(KLIKANGGARAN) – Industri pasar modal Indonesia tengah diguncang isu serius terkait pembobolan Rekening Dana Nasabah (RDN) dengan kerugian mencapai puluhan miliar rupiah.
Rekening yang semestinya menjadi wadah aman untuk transaksi saham justru bisa terkuras, menimbulkan pertanyaan besar tentang siapa pihak yang paling bertanggung jawab.
Kasus terbaru dialami oleh PT Panca Global Kapital Sekuritas (PGS) dengan RDN yang ditempatkan di Bank Central Asia (BCA).
Otoritas Jasa Keuangan (OJK) mengungkapkan kerugian diperkirakan sekitar Rp70 miliar. Sebelumnya, pada Juli lalu kasus serupa juga mencuat di RHB Sekuritas melalui Bank Permata.
Titik Lemah di Sistem Sekuritas
Menurut pakar keamanan siber Teguh Aprianto, akar masalah justru terletak pada sisi perusahaan sekuritas, bukan pada bank.
Sistem host-to-host dengan API yang dirancang untuk memudahkan transaksi disebut menyimpan celah keamanan.
Mekanisme itu memungkinkan dana dipindahkan tanpa lapisan otentikasi tambahan seperti OTP.
“Masalah bukan di banknya, tapi di sistem sekuritas yang bisa dibobol melalui server,” kata Teguh, Senin 22 September 2025.
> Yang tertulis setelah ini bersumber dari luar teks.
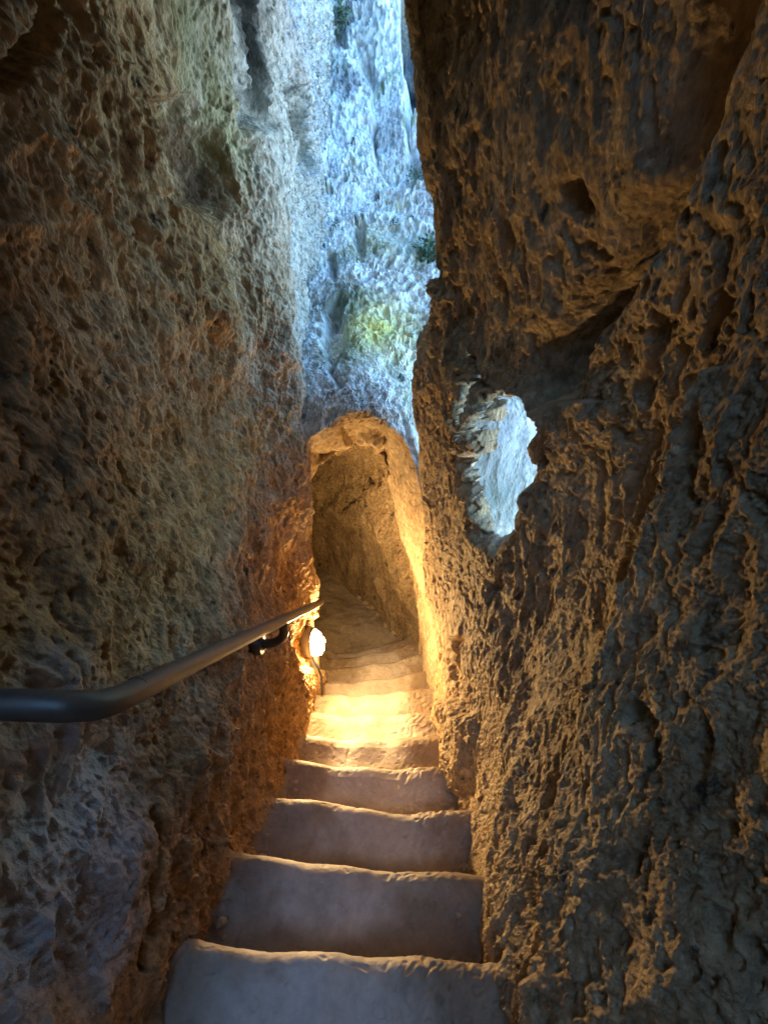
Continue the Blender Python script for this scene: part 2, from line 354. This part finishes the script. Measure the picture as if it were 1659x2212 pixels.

Meski begitu, ia menekankan bahwa pihak bank juga memiliki tanggung jawab. Bank sebagai pemegang dana seharusnya mampu mendeteksi transaksi tidak lazim melalui sistem anti-fraud. Dengan begitu, upaya pencurian bisa dicegah lebih awal.
Regulator Bergerak
Kasus ini membuat regulator pasar modal ikut disorot. Bursa Efek Indonesia (BEI), Kustodian Sentral Efek Indonesia (KSEI), dan Kliring Penjaminan Efek Indonesia (KPEI) segera merilis aturan baru untuk memperketat mekanisme penarikan dana dari RDN.